Moving the Setup

After preparing the chip for connection to the Arduino, I realized that the VR table I had was missing the cables to connect the pins to the base of the table. To resolve this and to hopefully prevent further issues from a lack of equipment, I tore down the setup and moved it to the Leahy Center. Then, I re-set up the chip on the VR table, now with the cords, as seen below.

The VR pins were attached in a counterclockwise manner, starting with the top left (L5). The below version of the chip diagram is reversed to match the face-up chip (as per the previous progress report) and the utilized pins on the chip are highlighted.

The pins on the chip correspond to the ports on the VR table as follows:

Address Pin (A2): L5

Chip Enable (CE): L4

Input/Output Pin (I/O0): L3

Write Enable(WE): L2

Output Enable (OE): R5

Byte Low Enable (BLE): R4

Ground (Vss): R3

Voltage (Vcc): connected directly to the 1.8V port on the VR table.

In order to test that none of the pins connected to the VR table arms were touching, I used an AstroAI AM33D multimeter to test for crossover. Two cords were connected to the multimeter, each with pins on the end. Then, I held those pins to two of the plugs at the end of the cords connected to the pins on the VR table (the black and red cords seen in the earlier image). If the pins on the VR table connected to those cords were touching, the multimeter would make a sound. I repeated this process for each pair of pins that were closely situated on the chip, and none were touching.

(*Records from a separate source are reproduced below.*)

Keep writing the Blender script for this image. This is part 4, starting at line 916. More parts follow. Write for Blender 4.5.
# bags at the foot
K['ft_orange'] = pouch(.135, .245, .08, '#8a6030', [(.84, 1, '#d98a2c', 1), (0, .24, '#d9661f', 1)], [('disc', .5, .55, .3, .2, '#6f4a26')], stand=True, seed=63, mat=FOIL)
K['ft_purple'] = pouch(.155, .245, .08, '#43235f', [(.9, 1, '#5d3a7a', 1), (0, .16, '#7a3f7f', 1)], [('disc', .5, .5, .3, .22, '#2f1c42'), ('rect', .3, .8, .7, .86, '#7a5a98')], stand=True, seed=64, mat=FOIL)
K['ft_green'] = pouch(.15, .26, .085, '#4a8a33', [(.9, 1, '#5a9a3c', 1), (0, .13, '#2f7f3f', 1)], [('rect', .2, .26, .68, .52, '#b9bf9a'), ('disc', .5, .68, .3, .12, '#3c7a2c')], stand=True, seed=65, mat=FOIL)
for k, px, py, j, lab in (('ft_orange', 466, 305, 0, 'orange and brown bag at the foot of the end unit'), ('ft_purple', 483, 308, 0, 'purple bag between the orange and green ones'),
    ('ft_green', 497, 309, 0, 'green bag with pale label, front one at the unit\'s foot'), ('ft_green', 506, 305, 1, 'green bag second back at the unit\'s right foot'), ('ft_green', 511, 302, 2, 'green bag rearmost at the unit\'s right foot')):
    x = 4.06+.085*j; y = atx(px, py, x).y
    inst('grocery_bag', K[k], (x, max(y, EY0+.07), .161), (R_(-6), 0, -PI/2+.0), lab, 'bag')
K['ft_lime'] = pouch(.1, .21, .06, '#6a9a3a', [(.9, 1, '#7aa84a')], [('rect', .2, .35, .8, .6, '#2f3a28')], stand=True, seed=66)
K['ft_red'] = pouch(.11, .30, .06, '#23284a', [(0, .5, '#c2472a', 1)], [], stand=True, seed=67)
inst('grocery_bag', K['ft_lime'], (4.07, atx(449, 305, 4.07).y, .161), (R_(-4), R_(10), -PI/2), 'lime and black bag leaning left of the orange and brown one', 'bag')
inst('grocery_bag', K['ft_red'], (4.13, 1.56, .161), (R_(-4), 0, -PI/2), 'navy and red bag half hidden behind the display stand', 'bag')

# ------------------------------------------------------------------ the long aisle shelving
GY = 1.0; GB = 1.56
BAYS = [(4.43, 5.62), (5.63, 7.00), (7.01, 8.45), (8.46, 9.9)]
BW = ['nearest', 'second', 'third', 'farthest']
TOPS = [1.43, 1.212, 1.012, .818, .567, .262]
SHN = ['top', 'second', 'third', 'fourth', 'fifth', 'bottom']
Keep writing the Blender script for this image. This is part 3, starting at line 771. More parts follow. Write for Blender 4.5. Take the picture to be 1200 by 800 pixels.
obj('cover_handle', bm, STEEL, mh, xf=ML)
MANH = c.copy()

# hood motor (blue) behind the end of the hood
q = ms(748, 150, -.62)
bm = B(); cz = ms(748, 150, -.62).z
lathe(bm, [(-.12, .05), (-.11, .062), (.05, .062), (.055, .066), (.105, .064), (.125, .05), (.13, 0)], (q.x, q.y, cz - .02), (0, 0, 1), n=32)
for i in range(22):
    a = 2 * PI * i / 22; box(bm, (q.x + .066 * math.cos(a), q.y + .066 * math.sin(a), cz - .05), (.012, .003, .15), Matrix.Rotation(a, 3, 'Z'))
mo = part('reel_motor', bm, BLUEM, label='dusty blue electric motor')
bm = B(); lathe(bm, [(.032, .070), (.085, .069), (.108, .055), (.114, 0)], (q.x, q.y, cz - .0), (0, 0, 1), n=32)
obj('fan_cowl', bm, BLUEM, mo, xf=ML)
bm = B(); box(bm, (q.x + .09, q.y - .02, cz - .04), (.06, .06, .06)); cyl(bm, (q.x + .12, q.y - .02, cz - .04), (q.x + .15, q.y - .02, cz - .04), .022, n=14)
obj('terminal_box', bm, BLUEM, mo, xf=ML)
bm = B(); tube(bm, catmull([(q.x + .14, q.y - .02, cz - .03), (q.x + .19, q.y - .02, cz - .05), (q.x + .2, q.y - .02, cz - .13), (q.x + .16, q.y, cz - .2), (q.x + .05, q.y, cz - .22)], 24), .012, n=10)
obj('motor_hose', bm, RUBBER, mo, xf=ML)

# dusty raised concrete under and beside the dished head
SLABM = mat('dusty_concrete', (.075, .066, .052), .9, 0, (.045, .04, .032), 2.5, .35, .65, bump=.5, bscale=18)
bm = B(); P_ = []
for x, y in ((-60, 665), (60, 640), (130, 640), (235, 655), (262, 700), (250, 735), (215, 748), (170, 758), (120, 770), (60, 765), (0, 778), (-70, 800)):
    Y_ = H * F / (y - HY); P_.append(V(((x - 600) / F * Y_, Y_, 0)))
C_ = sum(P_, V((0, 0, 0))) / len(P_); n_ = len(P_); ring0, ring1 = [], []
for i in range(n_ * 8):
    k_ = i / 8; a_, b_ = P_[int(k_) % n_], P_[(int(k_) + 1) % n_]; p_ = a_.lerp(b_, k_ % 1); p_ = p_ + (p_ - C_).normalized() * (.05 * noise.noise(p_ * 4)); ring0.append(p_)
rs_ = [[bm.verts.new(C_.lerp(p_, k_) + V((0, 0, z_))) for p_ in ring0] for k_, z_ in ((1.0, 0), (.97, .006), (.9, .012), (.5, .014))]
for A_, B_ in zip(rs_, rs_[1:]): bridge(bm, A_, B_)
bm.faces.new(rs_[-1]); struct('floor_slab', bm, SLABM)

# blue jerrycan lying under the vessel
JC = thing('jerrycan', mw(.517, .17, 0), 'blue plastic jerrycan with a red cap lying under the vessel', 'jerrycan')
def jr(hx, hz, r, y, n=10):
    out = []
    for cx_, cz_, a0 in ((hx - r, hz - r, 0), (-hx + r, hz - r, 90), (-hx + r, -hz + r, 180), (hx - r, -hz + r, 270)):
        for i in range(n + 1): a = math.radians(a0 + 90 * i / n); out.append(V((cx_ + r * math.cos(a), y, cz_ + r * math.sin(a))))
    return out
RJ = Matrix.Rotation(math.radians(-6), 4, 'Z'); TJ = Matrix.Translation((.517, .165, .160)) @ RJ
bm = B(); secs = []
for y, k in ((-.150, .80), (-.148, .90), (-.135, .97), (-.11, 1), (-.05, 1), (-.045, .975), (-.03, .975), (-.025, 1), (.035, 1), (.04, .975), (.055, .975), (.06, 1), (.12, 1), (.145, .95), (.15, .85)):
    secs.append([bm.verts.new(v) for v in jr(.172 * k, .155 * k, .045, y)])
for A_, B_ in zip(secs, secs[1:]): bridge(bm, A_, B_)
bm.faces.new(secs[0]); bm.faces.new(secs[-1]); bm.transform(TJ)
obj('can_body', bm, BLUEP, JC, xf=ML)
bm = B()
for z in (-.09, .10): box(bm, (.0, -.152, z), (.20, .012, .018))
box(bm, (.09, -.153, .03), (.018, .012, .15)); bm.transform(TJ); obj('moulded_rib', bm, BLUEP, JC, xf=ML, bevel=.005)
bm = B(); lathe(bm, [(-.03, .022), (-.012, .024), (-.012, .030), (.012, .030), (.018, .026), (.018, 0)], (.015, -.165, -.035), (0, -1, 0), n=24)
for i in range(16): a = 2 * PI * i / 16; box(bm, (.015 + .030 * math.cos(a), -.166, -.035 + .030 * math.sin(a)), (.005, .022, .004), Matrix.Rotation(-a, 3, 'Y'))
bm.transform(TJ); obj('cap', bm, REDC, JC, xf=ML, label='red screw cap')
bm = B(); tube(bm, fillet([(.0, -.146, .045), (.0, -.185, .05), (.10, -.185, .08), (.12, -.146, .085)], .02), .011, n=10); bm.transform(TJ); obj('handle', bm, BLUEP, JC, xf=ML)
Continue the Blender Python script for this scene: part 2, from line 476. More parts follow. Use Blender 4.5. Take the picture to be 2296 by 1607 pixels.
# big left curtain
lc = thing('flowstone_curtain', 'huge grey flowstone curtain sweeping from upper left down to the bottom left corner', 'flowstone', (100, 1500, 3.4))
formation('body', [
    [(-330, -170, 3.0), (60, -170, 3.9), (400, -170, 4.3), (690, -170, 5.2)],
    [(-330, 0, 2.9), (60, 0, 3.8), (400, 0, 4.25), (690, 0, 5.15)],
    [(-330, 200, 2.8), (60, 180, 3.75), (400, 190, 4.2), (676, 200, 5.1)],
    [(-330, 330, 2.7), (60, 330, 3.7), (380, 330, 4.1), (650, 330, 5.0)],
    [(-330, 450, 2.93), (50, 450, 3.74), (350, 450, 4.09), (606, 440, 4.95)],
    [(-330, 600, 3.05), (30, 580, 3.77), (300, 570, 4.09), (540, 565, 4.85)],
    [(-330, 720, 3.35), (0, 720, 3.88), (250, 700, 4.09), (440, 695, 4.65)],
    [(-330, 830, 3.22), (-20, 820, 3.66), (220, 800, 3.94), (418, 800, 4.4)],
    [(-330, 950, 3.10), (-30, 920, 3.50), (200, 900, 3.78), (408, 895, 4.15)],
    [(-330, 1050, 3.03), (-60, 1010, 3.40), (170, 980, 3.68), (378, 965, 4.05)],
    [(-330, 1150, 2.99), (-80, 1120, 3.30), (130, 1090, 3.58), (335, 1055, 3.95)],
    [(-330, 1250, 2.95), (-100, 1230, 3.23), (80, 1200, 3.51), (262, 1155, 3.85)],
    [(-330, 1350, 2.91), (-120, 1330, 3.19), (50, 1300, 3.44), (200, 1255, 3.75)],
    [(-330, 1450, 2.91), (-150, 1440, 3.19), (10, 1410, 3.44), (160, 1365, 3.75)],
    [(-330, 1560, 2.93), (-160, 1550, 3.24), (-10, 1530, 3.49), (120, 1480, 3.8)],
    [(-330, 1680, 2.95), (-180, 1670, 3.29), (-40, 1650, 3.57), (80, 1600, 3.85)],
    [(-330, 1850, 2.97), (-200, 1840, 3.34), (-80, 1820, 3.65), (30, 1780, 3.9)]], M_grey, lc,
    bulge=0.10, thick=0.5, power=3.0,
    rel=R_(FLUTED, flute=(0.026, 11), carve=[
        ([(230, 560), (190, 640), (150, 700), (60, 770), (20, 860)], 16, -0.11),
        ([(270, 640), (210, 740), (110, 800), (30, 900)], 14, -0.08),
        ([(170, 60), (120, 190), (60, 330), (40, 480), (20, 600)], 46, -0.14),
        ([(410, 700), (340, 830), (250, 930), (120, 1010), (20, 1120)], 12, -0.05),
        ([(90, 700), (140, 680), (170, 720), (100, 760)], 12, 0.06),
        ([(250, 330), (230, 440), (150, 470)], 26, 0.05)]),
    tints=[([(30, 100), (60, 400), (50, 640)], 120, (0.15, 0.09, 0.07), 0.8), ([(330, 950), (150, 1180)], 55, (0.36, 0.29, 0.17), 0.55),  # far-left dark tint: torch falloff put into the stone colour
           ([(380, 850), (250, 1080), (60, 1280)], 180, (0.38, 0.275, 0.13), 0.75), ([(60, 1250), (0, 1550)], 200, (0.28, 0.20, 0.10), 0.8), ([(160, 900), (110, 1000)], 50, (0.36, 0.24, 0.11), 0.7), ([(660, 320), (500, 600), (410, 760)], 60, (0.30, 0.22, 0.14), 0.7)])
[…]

The next step was to connect the VR table to a breadboard, then connect the breadboard to an Arduino Mega 2560 microcontroller, as well as a Saleae logic analyzer. The cord for the VR pin attached to Voltage (Vcc) was plugged directly into the VR table's 1.8V port, and the VR table was connected to power. Then, the pins at the bottom of the VR table that corresponded to the utilized ports (ex. L5) were connected to separate horizontal lines on the breadboard. A breadboard's horizontal lines on either side of the vertical line separating its two sides run the same connection, so it can be used to string multiple connections together. Therefore, additional slots in the horizontal lines were used to connect the VR table lines to the Arduino's digital ports. Ground was connected to the GND port, Write Enable was connected to port 43, Input/Output was connected to port 45, Chip Enable was connected to port 47, the Address pin was connected to port 49, and Byte Low Enable was connected to port 53. Connections were then run from the lines on the breadboard connected to Ground and Write Enable to the Logic Analyzer, which was connected to a laptop running the Saleae Logic 2 application. The screenshot below shows the full setup.

The logic analyzer allowed easy troubleshooting of the Arduino program written for this chip, since it displays the movement of data in its raw form. For Write Enable, Chip Enable, and Byte Low Enable, a modified version of the program found here was run to ensure that the pins were actually being set from HIGH to LOW as directed in the program. The modified version of the program simply commented out the for loop calling the send_address function and the declaration of the send_address function, since that function didn't involve any of the pins currently being tested. The results in the Logic 2 application were as seen below: a steady switching from high to low.

This confirmed that all three pins were functioning as intended with the program. Next, the address pin was connected to the logic analyzer to test the flow of data through the address pin. The send_address function was uncommented and it was called in the loop function, but without the for loop to run through multiple addresses.

First, the address 0x01 was tested, and the results were as seen below:

Then, the data flow of the Input/Output pin was tested with the same program running:

Next, the memory address was changed to 0x32 and the data flow of the Input/Output pin was tested again. This verified that the data coming from the Input/Output pin was changing based on the memory address, which is a good sign:

Finally, the full program was tested and the data flow of the Input/Output pin was recorded for ten seconds and saved to a .bin file:

That file was opened in 010 Editor to get a quick view of the contents (obviously, none of it is readable, but it is data).

Next Steps

The final step of this project is to gather all of the data on the chip and format it so it is usable.